Wednesday, November 19, 2008
SAS Group: No Buyers, Bankruptcy Looms
SAS Group: No Buyers, Bankruptcy Looms
(NSI News Source Info) November 19, 2008: SAS Group is facing the daunting task of having to restructure on its own in the middle of a deep economic downturn after Star Alliance partner Lufthansa pulled out of talks to take over the Scandinavian airline group.
Lufthansa had been quietly negotiating a takeover of SAS similar to the way it integrated Swiss International Air Lines and will include Brussels Airlines. SAS would have kept its own brand and management while taking advantage of group synergies and Lufthansa's sales and marketing power.
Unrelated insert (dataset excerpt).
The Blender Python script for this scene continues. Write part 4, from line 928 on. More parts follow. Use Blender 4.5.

The deal would have also enabled the governments of Sweden, Norway and Denmark gradually to shed their shareholdings in SAS. Today, they still control 50% of the Nordic region's largest carrier.
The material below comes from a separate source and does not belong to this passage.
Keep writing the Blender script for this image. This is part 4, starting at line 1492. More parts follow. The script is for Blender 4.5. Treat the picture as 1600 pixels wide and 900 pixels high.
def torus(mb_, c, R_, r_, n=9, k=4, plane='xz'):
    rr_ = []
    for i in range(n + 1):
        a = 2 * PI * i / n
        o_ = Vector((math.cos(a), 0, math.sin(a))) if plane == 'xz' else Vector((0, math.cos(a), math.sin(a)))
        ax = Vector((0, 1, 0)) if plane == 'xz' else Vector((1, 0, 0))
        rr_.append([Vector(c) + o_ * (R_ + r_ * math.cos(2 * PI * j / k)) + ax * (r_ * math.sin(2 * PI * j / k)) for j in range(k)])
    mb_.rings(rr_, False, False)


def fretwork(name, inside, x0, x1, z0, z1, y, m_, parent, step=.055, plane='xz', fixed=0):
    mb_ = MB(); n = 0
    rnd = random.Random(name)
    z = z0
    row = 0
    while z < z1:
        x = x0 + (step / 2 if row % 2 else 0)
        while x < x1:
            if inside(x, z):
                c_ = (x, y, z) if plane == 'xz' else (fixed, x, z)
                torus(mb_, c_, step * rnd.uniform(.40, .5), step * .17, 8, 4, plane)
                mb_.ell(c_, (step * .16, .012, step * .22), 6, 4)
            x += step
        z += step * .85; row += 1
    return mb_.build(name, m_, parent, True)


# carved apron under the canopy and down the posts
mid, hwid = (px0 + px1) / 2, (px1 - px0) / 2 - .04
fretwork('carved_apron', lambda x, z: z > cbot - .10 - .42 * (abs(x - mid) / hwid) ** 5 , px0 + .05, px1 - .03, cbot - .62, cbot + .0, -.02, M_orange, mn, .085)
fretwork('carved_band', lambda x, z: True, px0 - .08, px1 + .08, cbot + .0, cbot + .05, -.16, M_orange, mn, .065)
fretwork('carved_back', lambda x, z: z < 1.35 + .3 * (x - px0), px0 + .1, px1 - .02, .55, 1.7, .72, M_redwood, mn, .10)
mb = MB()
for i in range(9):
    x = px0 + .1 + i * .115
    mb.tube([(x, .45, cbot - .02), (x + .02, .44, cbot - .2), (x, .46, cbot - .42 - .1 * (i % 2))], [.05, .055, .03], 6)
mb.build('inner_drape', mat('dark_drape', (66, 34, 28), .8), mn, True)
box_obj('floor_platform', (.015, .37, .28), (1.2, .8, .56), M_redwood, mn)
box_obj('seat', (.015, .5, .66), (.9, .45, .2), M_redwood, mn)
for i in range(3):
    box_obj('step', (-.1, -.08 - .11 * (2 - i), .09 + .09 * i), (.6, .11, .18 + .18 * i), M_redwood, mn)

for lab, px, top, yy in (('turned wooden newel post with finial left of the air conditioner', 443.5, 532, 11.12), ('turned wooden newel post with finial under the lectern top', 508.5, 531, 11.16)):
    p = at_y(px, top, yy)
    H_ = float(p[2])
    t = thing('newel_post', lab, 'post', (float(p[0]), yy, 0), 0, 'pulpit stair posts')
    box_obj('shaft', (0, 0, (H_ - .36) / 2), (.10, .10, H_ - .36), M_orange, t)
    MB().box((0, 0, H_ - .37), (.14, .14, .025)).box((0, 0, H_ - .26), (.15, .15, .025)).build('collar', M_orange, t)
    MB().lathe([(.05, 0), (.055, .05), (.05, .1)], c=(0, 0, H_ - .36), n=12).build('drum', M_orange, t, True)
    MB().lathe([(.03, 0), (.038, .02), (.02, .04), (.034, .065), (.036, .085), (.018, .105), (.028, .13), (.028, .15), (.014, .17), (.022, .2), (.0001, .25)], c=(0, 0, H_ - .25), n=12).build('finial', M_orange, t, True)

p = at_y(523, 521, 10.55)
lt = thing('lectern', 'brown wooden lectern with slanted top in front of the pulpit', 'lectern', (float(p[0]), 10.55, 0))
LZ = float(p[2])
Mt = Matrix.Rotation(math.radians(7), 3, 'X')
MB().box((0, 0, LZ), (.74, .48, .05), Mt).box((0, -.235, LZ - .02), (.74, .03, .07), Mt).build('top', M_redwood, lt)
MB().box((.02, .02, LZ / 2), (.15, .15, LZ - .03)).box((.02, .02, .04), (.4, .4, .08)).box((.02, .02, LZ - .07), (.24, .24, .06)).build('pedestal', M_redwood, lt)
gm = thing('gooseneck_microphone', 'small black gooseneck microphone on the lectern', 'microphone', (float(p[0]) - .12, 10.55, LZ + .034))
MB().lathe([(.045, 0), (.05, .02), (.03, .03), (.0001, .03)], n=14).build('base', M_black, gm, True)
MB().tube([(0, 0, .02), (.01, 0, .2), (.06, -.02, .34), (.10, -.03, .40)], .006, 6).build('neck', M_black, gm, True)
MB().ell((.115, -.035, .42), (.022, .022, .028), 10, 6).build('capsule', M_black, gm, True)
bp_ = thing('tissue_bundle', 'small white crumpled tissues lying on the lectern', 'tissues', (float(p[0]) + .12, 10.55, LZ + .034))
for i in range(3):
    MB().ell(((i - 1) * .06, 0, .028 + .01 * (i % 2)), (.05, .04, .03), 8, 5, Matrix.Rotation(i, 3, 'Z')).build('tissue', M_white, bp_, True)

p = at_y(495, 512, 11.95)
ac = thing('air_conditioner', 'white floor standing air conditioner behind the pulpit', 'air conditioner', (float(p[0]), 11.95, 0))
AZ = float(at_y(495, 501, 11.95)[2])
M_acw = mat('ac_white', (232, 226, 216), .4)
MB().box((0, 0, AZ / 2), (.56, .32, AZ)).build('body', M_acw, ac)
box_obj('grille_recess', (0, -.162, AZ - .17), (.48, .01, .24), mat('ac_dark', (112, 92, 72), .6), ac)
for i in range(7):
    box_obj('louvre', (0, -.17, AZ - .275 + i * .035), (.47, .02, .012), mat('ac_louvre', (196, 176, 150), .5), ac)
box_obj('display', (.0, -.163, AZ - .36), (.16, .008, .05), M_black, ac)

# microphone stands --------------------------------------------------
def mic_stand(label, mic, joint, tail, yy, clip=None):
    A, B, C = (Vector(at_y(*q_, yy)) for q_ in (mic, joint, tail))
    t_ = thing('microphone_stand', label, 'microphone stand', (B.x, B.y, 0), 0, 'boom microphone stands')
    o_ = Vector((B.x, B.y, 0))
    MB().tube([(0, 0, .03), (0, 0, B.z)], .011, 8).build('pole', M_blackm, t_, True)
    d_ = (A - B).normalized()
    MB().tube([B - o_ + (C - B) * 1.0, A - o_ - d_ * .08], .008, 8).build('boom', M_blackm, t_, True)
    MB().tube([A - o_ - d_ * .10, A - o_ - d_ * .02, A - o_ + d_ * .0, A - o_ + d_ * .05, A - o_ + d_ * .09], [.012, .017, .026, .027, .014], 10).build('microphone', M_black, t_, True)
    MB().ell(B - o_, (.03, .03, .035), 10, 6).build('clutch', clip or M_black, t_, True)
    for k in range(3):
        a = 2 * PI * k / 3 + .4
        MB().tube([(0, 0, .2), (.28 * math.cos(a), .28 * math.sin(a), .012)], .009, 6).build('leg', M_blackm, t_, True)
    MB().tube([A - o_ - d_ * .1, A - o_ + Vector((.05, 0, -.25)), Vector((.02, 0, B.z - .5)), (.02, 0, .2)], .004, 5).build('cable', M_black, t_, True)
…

But Lufthansa, Europe's No. 2 behind Air France-KLM, walked away from the talks, company executives say, largely because of the mounting losses at SAS's Spanish subsidiary, Spanair. Last year as part of a strategic rethinking, SAS's then new CEO Mats Jansson decided to focus on Scandinavia rather than keeping shareholdings in other European airlines. Spanair was put up for sale, but negotiations with a consortium led by Spain's biggest airline, Iberia, failed.
Jansson then decided to forego the sale and initiated a tough restructuring at Spanair. The airline targets annual savings of €90 million ($112.5 million) from 2009 by cutting 15 aircraft and 1,000 workers, roughly a third of its staff. That turnaround has become much more difficult since the Aug. 20 crash of a Spanair MD-83 at Madrid-Barajas Airport in which 154 people were killed. Following the accident, Spanair's traffic instantaneously dropped off by 27% and has been recovering slowly, at far lower yields than usual.
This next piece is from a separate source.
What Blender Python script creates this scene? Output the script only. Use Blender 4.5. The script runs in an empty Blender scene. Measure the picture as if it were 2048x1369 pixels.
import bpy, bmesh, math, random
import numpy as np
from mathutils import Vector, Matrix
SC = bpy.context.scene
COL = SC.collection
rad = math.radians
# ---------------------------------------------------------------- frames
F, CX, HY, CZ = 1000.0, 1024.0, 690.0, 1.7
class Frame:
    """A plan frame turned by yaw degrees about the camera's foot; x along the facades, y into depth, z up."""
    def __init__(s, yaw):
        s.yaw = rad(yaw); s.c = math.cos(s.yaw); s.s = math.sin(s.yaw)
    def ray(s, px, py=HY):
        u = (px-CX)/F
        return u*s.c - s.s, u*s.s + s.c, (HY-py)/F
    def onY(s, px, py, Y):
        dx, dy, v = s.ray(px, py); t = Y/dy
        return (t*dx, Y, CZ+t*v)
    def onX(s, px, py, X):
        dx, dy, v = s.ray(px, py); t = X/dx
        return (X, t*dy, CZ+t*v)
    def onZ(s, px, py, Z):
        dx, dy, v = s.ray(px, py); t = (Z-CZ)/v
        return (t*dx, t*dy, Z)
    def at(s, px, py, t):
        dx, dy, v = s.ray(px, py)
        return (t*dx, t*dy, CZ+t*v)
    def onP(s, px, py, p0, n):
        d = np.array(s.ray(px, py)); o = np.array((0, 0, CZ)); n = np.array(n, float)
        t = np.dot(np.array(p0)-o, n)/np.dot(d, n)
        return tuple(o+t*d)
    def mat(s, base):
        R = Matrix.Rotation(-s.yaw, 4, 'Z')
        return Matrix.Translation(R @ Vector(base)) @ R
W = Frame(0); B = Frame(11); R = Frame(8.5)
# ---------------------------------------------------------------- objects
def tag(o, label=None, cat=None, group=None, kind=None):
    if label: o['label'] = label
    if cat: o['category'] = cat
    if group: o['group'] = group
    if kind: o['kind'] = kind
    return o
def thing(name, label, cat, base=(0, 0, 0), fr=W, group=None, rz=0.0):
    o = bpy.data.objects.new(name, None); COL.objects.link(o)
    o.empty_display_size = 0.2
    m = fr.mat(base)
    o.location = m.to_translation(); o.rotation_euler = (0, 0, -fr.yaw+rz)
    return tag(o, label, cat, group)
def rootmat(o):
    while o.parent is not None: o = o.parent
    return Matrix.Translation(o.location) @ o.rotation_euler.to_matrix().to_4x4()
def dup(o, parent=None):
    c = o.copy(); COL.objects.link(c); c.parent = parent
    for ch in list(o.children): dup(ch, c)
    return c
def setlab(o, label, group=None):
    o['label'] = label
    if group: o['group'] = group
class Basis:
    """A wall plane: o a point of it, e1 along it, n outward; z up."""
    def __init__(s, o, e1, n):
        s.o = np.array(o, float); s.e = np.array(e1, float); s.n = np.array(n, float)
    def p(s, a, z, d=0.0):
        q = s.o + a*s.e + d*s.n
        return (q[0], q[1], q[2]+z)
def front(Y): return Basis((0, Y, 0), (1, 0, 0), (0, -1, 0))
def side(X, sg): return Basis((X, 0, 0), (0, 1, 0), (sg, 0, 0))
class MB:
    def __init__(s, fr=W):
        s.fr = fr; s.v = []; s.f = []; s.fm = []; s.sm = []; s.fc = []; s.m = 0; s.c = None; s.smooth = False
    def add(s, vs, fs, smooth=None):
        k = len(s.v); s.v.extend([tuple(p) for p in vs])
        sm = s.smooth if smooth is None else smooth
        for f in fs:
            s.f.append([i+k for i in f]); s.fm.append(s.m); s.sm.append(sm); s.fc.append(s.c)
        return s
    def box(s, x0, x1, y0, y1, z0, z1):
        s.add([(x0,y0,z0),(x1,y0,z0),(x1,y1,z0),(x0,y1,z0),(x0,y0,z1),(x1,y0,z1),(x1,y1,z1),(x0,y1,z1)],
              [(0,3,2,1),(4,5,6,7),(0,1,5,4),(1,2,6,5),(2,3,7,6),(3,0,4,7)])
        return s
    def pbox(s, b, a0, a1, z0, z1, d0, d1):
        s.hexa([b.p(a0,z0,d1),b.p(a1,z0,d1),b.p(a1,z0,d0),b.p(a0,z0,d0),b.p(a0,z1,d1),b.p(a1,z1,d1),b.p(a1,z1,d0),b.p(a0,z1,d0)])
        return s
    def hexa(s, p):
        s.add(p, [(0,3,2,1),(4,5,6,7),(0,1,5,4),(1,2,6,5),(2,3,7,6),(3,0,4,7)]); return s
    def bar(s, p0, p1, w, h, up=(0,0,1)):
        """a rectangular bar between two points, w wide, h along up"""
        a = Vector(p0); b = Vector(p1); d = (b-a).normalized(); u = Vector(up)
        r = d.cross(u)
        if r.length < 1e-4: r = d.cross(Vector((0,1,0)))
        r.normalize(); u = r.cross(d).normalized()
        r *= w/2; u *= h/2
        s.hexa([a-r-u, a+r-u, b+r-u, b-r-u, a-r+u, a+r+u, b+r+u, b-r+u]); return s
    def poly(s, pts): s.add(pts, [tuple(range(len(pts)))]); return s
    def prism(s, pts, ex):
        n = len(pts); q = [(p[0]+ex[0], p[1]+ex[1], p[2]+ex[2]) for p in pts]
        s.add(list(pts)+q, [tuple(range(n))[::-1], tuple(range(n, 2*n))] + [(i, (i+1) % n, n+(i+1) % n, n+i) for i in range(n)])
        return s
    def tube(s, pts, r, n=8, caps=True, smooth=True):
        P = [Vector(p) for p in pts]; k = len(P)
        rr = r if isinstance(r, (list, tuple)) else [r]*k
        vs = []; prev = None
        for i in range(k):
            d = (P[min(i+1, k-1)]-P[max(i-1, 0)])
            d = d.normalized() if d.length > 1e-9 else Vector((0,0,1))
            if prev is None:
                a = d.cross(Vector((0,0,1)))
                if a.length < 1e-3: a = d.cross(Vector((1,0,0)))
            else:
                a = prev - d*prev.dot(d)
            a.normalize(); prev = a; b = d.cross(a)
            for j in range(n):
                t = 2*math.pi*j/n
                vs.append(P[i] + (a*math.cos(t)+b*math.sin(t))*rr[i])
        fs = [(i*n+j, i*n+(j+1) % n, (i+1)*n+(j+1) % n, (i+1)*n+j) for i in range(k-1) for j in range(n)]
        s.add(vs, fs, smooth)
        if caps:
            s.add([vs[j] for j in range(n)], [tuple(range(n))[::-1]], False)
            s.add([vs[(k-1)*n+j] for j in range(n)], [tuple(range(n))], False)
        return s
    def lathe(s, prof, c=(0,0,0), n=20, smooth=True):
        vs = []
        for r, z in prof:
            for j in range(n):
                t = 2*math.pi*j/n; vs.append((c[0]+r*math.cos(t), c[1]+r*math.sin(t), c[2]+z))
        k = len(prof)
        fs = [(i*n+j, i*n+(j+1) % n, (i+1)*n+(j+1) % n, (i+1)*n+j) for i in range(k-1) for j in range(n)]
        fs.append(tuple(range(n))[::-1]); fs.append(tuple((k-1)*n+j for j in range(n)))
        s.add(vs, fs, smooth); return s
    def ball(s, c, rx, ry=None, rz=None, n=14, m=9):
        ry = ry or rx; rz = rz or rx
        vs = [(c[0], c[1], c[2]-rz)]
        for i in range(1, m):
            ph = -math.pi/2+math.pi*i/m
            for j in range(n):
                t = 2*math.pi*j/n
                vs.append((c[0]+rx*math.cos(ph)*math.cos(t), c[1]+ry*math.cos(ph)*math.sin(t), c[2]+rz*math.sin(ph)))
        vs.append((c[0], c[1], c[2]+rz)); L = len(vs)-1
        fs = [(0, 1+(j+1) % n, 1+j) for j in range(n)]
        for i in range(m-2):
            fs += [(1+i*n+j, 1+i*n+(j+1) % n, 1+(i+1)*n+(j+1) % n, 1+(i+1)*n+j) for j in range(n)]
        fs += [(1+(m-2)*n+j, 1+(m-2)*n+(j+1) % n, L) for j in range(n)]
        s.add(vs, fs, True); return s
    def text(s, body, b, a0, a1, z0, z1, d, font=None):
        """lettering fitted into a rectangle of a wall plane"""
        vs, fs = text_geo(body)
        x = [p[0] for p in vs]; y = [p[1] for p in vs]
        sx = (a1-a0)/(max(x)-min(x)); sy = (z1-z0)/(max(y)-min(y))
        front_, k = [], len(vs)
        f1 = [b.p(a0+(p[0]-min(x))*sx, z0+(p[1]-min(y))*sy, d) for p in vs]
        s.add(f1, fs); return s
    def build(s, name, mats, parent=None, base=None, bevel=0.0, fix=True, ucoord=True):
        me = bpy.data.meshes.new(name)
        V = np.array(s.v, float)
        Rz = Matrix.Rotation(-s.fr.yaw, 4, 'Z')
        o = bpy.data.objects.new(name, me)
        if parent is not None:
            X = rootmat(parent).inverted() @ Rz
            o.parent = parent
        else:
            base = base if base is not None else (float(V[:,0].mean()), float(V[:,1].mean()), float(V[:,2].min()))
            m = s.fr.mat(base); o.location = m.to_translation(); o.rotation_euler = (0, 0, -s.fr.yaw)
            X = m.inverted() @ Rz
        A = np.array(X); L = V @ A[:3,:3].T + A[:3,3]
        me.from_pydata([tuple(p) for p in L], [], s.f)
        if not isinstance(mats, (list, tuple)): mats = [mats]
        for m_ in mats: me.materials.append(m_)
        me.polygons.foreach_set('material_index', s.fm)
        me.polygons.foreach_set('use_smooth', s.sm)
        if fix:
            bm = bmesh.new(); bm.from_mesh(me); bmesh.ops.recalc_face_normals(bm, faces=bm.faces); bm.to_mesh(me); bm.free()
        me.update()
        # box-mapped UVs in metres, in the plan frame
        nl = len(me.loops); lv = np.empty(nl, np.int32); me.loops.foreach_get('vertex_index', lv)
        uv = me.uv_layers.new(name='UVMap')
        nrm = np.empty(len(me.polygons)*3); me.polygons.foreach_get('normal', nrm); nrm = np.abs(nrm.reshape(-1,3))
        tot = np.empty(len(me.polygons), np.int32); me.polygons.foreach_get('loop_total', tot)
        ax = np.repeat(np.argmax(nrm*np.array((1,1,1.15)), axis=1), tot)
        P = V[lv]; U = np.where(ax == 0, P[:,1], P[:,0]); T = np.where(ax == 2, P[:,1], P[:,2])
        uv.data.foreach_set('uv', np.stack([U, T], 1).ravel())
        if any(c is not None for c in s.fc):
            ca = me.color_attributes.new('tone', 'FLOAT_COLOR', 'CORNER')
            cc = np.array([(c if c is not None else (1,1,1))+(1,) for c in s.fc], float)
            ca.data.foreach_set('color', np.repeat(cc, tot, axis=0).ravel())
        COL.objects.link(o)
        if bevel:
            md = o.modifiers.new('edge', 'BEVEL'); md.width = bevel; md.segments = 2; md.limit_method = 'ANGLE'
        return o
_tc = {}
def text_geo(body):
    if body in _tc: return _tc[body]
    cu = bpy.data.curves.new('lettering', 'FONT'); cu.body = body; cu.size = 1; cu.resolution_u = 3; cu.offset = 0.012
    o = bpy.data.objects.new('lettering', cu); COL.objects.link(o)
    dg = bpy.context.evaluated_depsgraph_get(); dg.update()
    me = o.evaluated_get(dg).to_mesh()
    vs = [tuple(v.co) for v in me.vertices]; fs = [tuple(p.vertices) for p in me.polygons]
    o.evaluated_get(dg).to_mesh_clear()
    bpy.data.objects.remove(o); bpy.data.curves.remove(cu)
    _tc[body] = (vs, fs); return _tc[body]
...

Spanair took an operating loss of 641 million kronor ($80 million) in the first nine months of the year, significantly exceeding the 91-million-kronor loss of a year earlier and in spite of savings measures.
To make matters worse, SAS had to write off the value of Spanair on its balance sheet by more than $240 million, reflecting the unit's weaker performance.
An SAS official nonetheless pointed out that the plan announced in the summer to seek a "structural solution" for the entire group is still valid. Analysts say selling the airline to a stronger partner is likely to be the only way to avoid bankruptcy in the longer term. Standard & Poor's cut SAS ratings on Nov. 6, and says a takeover "could potentially lead to an outlook revision or upward rating momentum." (Standard & Poor's, like Aviation Week & Space Technology, is a unit of The McGraw-Hill Companies.)
However, Lufthansa was seen as the only reasonable buyer. Air France-KLM could theoretically be another investor with the financial wherewithal to acquire SAS, but the French-Dutch group has never shown much interest in the Scandinavian market, which is highly decentralized and deeply infiltrated by low-cost carriers. SAS's thin long-haul network is split up among three bases in Copenhagen, Stockholm and Oslo, partly for political reasons. In the current global financial crisis, it is also tough to imagine a private equity investor risking purchase of a big asset with questionable commercial viability such as SAS.
Indeed, while Spanair may be the biggest single issue at SAS, it is hardly the only one. In the first nine months of the year, SAS had an operating loss of 2.7 billion kronor, compared to a profit of 1 billion kronor a year earlier. Jansson cites "the economic trend that both impacts total demand and alters the behavioral patterns of business travelers and the continued high price of oil during the period." While he sees the recent drop in oil prices as good news, that effect is "offset by the rising dollar and the further deepening of the recession by the financial crisis."
S&P writes that its rating downgrade reflects the "marked deterioration of the group's financial profile, its weakening liquidity position and the adverse effect of recessionary business conditions in many of the group's markets."
Jansson says he is "focusing intensely on assessing various structural solutions and alternatives." But, regardless of those discussions, he urges that "it is of the utmost importance that we rapidly close the remaining cost gap that we have in relation to comparable competitors." SAS is therefore advancing measures of its Strategy 2011 program aimed at reducing annual costs by 3-4 billion kronor.